No, obviously. So it would help a lot if this were not a plea for a hopeless dirigisme. And by using the passive voice with no subject, and explicitly denying this is about government, Larry is trying to overcome that obvious hole in these ideas.

But just who other than the government is going to mandate  mandates, incentivize incentives, alter behaviors, impose "robust minimum wages," enact the "tax incentives to spur profit sharing" do the "regulating aspects of pay" and so on? Is Mrs. Clinton no longer running to be head of a government, but some sort of improve-business do-good website?

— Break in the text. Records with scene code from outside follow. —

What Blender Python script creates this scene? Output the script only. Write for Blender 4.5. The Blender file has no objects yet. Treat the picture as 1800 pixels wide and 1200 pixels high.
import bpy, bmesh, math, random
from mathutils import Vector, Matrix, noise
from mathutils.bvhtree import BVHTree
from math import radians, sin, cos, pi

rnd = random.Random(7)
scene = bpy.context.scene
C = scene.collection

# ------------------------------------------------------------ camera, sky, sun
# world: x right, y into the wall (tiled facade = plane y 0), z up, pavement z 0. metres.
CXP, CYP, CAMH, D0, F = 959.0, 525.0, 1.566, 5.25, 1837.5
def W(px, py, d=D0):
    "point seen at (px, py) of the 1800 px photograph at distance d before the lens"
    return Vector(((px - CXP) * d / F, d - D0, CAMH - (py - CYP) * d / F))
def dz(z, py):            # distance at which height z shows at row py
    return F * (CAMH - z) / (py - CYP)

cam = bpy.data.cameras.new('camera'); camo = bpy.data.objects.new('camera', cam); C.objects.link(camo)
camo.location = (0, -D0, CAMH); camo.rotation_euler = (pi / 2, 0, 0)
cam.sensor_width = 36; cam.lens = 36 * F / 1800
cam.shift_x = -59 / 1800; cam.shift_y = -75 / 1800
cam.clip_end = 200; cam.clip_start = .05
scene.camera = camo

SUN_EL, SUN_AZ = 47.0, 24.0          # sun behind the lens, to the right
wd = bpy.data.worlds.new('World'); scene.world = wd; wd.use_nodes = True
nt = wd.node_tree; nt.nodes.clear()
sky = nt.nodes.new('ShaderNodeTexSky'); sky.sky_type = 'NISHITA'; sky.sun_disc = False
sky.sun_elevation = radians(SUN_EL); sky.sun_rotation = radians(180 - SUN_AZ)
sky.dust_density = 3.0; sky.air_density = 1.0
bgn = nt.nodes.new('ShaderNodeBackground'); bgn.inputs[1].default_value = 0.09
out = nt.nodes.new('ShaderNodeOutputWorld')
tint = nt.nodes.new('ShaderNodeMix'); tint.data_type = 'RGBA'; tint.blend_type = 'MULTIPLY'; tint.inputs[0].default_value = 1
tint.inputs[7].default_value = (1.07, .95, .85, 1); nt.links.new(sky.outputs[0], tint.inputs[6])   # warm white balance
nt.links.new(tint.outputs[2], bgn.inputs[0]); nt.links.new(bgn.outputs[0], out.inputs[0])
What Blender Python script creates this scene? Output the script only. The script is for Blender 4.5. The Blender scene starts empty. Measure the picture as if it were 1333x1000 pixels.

The last paragraph attempts an answer
The real need is for a cadre of trusted, tough-minded investors in any given company who can credibly commit to support strong management teams and to provide assurances to a broader investment community so that productive investments are made. Accomplishing that, while maintaining market discipline, is the crucial challenge.
Where is this cadre (!) of investors going to come from? How are they going to take over capital markets? How are these Wise People going to impose the long list of things Larry recommends that only governments can do, including minimum wages, tax incentives, and pay regulation? Just who if not the government is this "crucial challenge" for?

Surely this isn't a pean to the wonders of private equity (Bain capital), who can take companies off the short-termist stock market? Neither Harvard's nor Chicago's endowment managers did a great job of being "long-term" investors, both selling madly in 2008, to say nothing of taking little stance on minimum wages, tax incentives, pay regulation, and so forth. This is not a Summers criticism: university presidents do not direct endowment policy. But if university endowments are not the cadre of wise investors, who are? If (explicitly) not a plea for government intervention, is it a plea for alien invasion or divine intervention?

This part is just inconsistent in a very uncharacteristic way. There is a political discourse that wants to pretend there is a "government lite," that will just nudge us here and there. Unwittingly, perhaps, Larry has set forth quite clearly how empty that promise is.  But why he wants to make this obviously weak argument  I do not understand.

Similarly, the first paragraph is
There are not many wholly new areas to open up in economic policy. But in recent months there has been a wave of innovative proposals directed at improving economic performance in general, and middle-class incomes in particular...
Larry himself provides the counterexample to the idea that corporate short-termism is a "wholly new area"
A generation ago, the Japanese keiretsu system of cross ownership of corporate shares — which insulated corporate managements from share price pressure — was seen as a strength.
What's new, of course, is that the Clinton campaign has taken on these very old ideas.

Why go to such lengths to hide the subject of all these policy entreaties -- very much regulation by the Federal Government -- and pretend the final conclusion is to document a need for a new cadre of investors to parachute in from Mars and take over markets? Why ignore the elephant and donkey in the room when analyzing policy proposals by candidates?